Marilyn, aptal sarışın yakıştırmasının karşılığını, dünya edebiyatının sarsılmaz kalesiyle aynı fotoğrafta yer alarak ispatlamıştı kendine ve dünyaya. Eve Arnold -belki de bilmeden- sinema tarihiyle edebiyat tarihini, çok farklı bir noktada kesiştirip, M.M.’nin verdiği pozlar üzerinden adeta postmodern bir yaklaşımla “happening”e dönüştürmüştü. Özne ve nesne olarak iki kadın arasındaki açık dayanışmanın izleri bu fotoğrafta rahatlıkla görünüyordu.

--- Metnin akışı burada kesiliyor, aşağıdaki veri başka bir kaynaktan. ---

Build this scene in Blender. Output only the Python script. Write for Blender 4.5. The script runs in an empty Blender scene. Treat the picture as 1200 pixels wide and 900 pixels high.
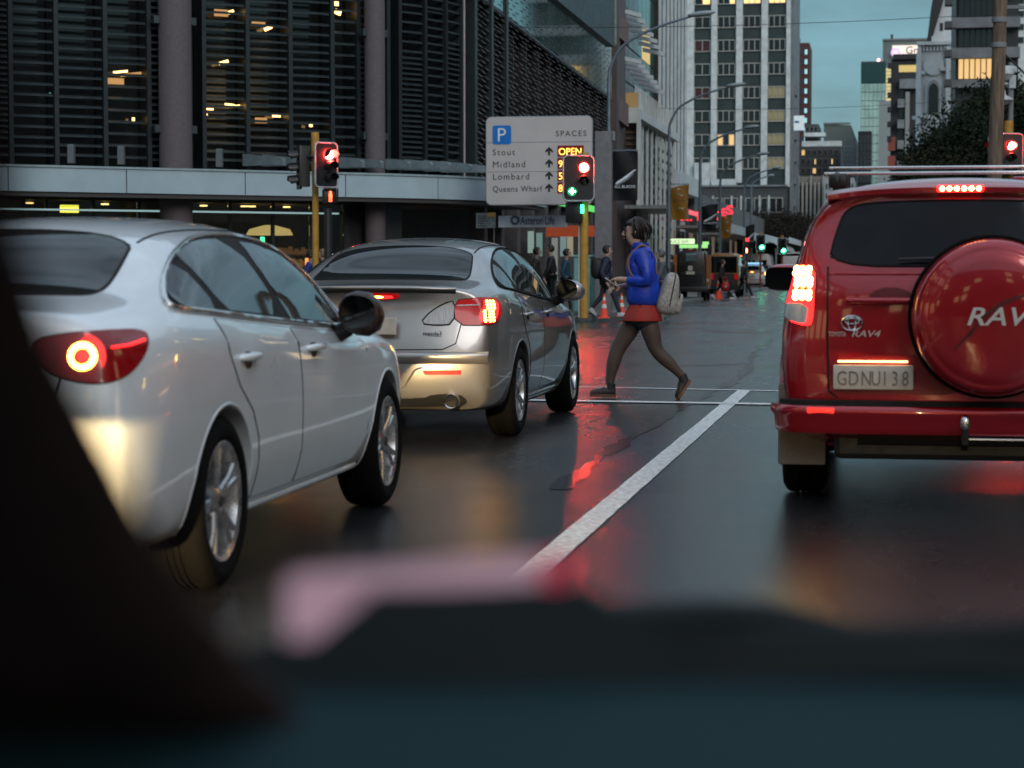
import bpy, bmesh, math, random
from math import sin, cos, pi, radians as R, atan2, sqrt, hypot
from mathutils import Vector as V, Matrix
from mathutils.bvhtree import BVHTree
from mathutils.geometry import delaunay_2d_cdt
random.seed(7)
S = bpy.context.scene
COL = S.collection

# ------------------------------------------------------------------ camera
PITCH, YAW, CAMZ, FPX = 3.154, 10.12, 1.22, 2450.0
cam_d = bpy.data.cameras.new('camera')
cam = bpy.data.objects.new('camera', cam_d)
COL.objects.link(cam)
cam.location = (0, 0, CAMZ)
cam.rotation_euler = (R(90 - PITCH), 0, R(YAW))
cam_d.sensor_width = 36
cam_d.lens = FPX / 1200 * 36
cam_d.clip_start = .05
cam_d.clip_end = 3000
cam_d.dof.use_dof = True
cam_d.dof.focus_distance = 20
cam_d.dof.aperture_fstop = 3.9
S.camera = cam

# ------------------------------------------------------------------ sky, sun, exposure
W = bpy.data.worlds.new('World'); S.world = W; W.use_nodes = True
nt = W.node_tree; N = nt.nodes; L = nt.links
N.clear()
out = N.new('ShaderNodeOutputWorld'); bg = N.new('ShaderNodeBackground')
sky = N.new('ShaderNodeTexSky'); sky.sky_type = 'NISHITA'; sky.sun_disc = False
SUN_EL, SUN_ROT = R(24), R(150)
sky.sun_elevation = SUN_EL; sky.sun_rotation = SUN_ROT
sky.air_density = 1.6; sky.dust_density = 2.0; sky.ozone_density = 3.0
tc = N.new('ShaderNodeTexCoord'); sx = N.new('ShaderNodeSeparateXYZ')
L.new(tc.outputs['Generated'], sx.inputs[0])
ramp = N.new('ShaderNodeValToRGB')
L.new(sx.outputs['Z'], ramp.inputs[0])
el = ramp.color_ramp.elements
el[0].position = 0.0; el[0].color = (3.0, 4.8, 5.5, 1)
el[1].position = 1.0; el[1].color = (6.1, 7.2, 8.7, 1)
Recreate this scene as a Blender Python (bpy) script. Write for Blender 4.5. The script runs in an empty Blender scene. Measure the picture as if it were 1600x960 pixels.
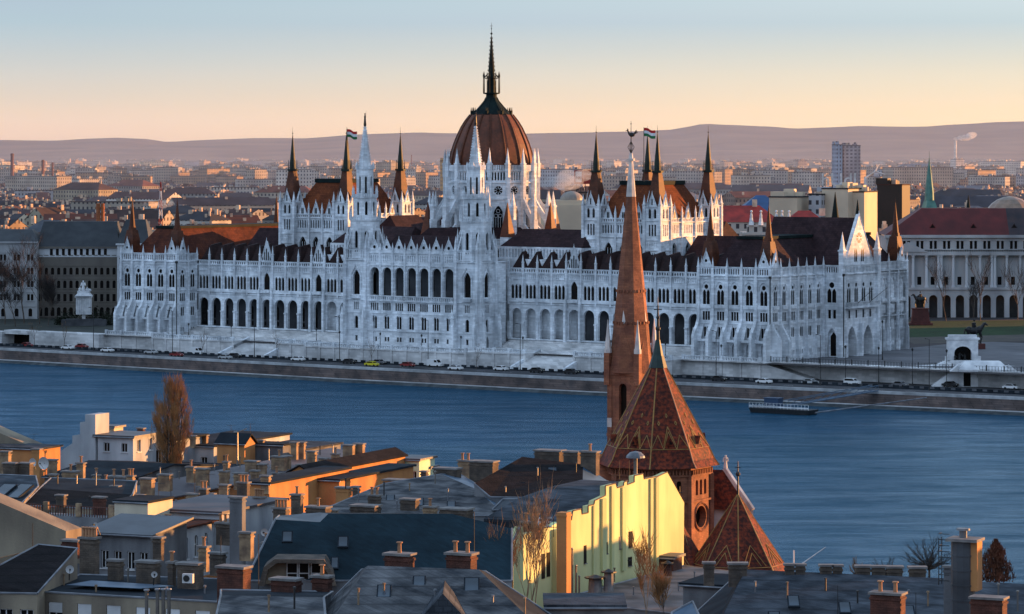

İşte Joyce’un bu çetin ceviz eseri, M.M. gibi döneminin önemli kişiliğiyle birleştiğinde, fotoğrafın okuma kiplerini de değişiyordu. Bu kutsal buluşma, yakınlarda bir yerde Arthur Miller’ın yakın gelecekteki varlığını müjdeleyen bir ritüeli yansıtıyordu. Bu fotoğrafta M.M.’nin bir kadın olarak yalnızca bedenini değil, entelektüel bir arka planın varlığından bizleri haberli kılan yanını da görebiliyorduk. Zamanı ve kendisine ayrılan o ânı, Ulysses’in bir günlük kelebek ömrüne atıfta bulunurcasına, saniyenin bilmem kaçta birinde çekilip yeryüzüne fırlatılmış Long Island koordinatlı bu fotoğrafta tam bir oyuncu gibi kendine yakıştırmayı bilmişti Marilyn Monroe.
Norma Jeane Mortenson 1962 yılında, 36 yaşında bu dünyadan ayrıldı. Magnum Fotoğraf Ajansı’na katılan ilk kadın fotoğrafçı olan Eve Arnold da 2012 yılında ardında unutulmaz fotoğraflar bırakarak dünya görüntü tarihindeki yerini aldı. Eve Arnold, usta fotoğrafçı; M.M. usta oyuncu; usta işi bir fotoğrafta sonsuza dek bir araya geldiler.
Not: Bu yazı daha önce E Aylık Edebiyat ve Kültür Dergisi’nde (1998) yayınlanmıştır.